— Start Information supplied —

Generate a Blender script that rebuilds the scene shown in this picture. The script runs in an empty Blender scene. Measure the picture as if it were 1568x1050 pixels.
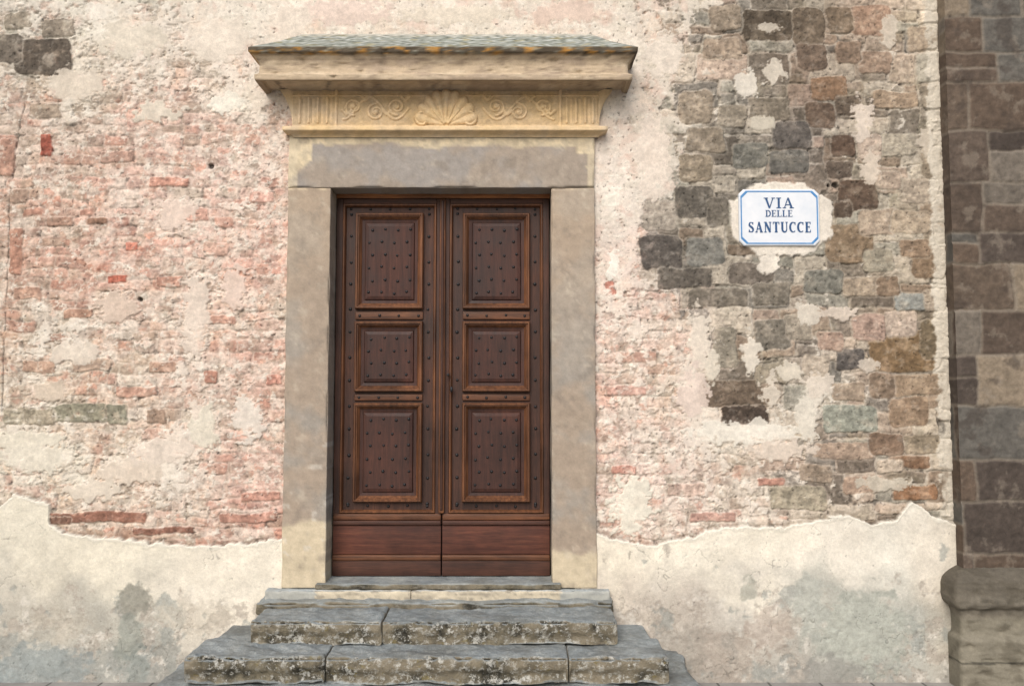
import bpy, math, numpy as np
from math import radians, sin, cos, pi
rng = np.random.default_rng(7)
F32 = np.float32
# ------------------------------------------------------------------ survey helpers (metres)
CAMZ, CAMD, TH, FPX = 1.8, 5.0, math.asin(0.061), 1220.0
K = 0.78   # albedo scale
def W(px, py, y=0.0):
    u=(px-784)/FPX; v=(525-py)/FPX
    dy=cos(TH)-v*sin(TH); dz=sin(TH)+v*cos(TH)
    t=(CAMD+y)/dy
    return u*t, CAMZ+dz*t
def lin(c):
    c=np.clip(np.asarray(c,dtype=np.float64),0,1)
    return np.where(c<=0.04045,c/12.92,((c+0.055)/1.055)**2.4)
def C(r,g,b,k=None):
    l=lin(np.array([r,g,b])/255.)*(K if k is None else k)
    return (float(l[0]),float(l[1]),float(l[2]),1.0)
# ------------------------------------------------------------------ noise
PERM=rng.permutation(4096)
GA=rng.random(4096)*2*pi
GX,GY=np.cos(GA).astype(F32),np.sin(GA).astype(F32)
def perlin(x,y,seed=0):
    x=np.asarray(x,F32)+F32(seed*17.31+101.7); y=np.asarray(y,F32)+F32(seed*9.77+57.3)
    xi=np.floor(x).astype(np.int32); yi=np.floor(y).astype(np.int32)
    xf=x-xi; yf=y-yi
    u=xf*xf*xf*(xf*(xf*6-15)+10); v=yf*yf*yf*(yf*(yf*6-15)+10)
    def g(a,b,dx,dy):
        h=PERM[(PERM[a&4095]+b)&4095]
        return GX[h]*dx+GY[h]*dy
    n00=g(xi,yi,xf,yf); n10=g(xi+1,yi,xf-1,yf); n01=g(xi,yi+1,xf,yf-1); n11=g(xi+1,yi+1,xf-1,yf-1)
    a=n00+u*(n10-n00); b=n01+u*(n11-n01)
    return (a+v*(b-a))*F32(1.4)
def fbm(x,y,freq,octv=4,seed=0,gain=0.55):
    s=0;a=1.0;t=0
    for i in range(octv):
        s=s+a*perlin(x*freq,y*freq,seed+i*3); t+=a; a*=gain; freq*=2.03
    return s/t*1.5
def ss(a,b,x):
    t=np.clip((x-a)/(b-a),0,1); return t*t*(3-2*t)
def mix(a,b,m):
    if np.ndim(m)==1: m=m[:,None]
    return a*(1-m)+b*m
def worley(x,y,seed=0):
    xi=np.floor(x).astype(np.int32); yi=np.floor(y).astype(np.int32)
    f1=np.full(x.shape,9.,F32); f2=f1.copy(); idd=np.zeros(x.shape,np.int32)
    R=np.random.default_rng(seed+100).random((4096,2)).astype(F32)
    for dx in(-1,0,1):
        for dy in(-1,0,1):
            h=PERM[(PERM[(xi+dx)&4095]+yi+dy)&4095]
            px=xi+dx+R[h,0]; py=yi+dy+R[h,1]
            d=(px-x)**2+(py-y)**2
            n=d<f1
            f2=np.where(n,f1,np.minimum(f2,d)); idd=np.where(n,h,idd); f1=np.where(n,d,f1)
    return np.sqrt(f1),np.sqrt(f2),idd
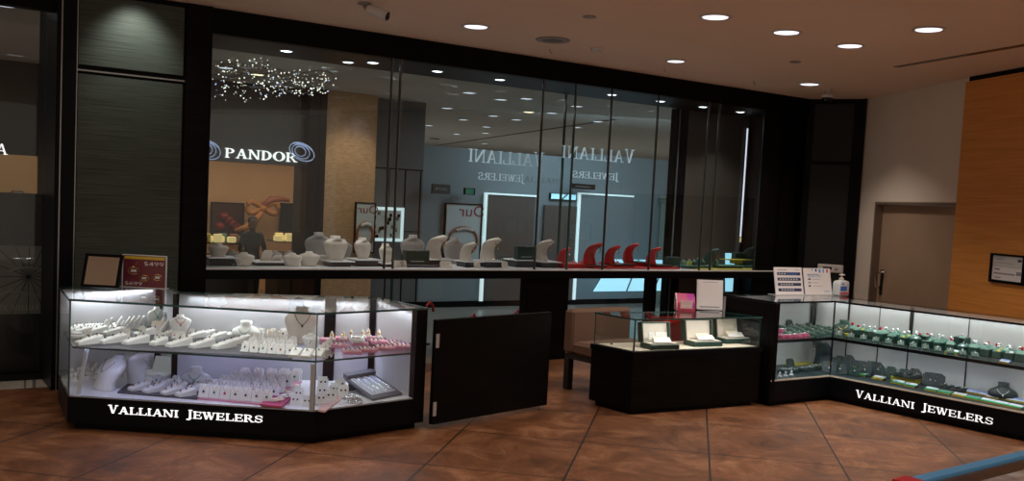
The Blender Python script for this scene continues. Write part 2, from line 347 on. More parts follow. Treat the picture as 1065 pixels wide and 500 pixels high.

— End Information supplied —

** Problem description **
Copy the records above exactly, leaving out every picture.

** Solved exercise **
Generate a Blender script that rebuilds the scene shown in this picture. The script runs in an empty Blender scene. Measure the picture as if it were 1568x1050 pixels.
import bpy, math, numpy as np
from math import radians, sin, cos, pi
rng = np.random.default_rng(7)
F32 = np.float32
# ------------------------------------------------------------------ survey helpers (metres)
CAMZ, CAMD, TH, FPX = 1.8, 5.0, math.asin(0.061), 1220.0
K = 0.78   # albedo scale
def W(px, py, y=0.0):
    u=(px-784)/FPX; v=(525-py)/FPX
    dy=cos(TH)-v*sin(TH); dz=sin(TH)+v*cos(TH)
    t=(CAMD+y)/dy
    return u*t, CAMZ+dz*t
def lin(c):
    c=np.clip(np.asarray(c,dtype=np.float64),0,1)
    return np.where(c<=0.04045,c/12.92,((c+0.055)/1.055)**2.4)
def C(r,g,b,k=None):
    l=lin(np.array([r,g,b])/255.)*(K if k is None else k)
    return (float(l[0]),float(l[1]),float(l[2]),1.0)
# ------------------------------------------------------------------ noise
PERM=rng.permutation(4096)
GA=rng.random(4096)*2*pi
GX,GY=np.cos(GA).astype(F32),np.sin(GA).astype(F32)
def perlin(x,y,seed=0):
    x=np.asarray(x,F32)+F32(seed*17.31+101.7); y=np.asarray(y,F32)+F32(seed*9.77+57.3)
    xi=np.floor(x).astype(np.int32); yi=np.floor(y).astype(np.int32)
    xf=x-xi; yf=y-yi
    u=xf*xf*xf*(xf*(xf*6-15)+10); v=yf*yf*yf*(yf*(yf*6-15)+10)
    def g(a,b,dx,dy):
        h=PERM[(PERM[a&4095]+b)&4095]
        return GX[h]*dx+GY[h]*dy
    n00=g(xi,yi,xf,yf); n10=g(xi+1,yi,xf-1,yf); n01=g(xi,yi+1,xf,yf-1); n11=g(xi+1,yi+1,xf-1,yf-1)
    a=n00+u*(n10-n00); b=n01+u*(n11-n01)
    return (a+v*(b-a))*F32(1.4)
def fbm(x,y,freq,octv=4,seed=0,gain=0.55):
    s=0;a=1.0;t=0
    for i in range(octv):
        s=s+a*perlin(x*freq,y*freq,seed+i*3); t+=a; a*=gain; freq*=2.03
    return s/t*1.5
def ss(a,b,x):
    t=np.clip((x-a)/(b-a),0,1); return t*t*(3-2*t)
def mix(a,b,m):
    if np.ndim(m)==1: m=m[:,None]
    return a*(1-m)+b*m
def worley(x,y,seed=0):
    xi=np.floor(x).astype(np.int32); yi=np.floor(y).astype(np.int32)
    f1=np.full(x.shape,9.,F32); f2=f1.copy(); idd=np.zeros(x.shape,np.int32)
    R=np.random.default_rng(seed+100).random((4096,2)).astype(F32)
    for dx in(-1,0,1):
        for dy in(-1,0,1):
            h=PERM[(PERM[(xi+dx)&4095]+yi+dy)&4095]
            px=xi+dx+R[h,0]; py=yi+dy+R[h,1]
            d=(px-x)**2+(py-y)**2
            n=d<f1
            f2=np.where(n,f1,np.minimum(f2,d)); idd=np.where(n,h,idd); f1=np.where(n,d,f1)
    return np.sqrt(f1),np.sqrt(f2),idd
The Blender Python script for this scene continues. Write part 2, from line 347 on. More parts follow. Treat the picture as 1065 pixels wide and 500 pixels high.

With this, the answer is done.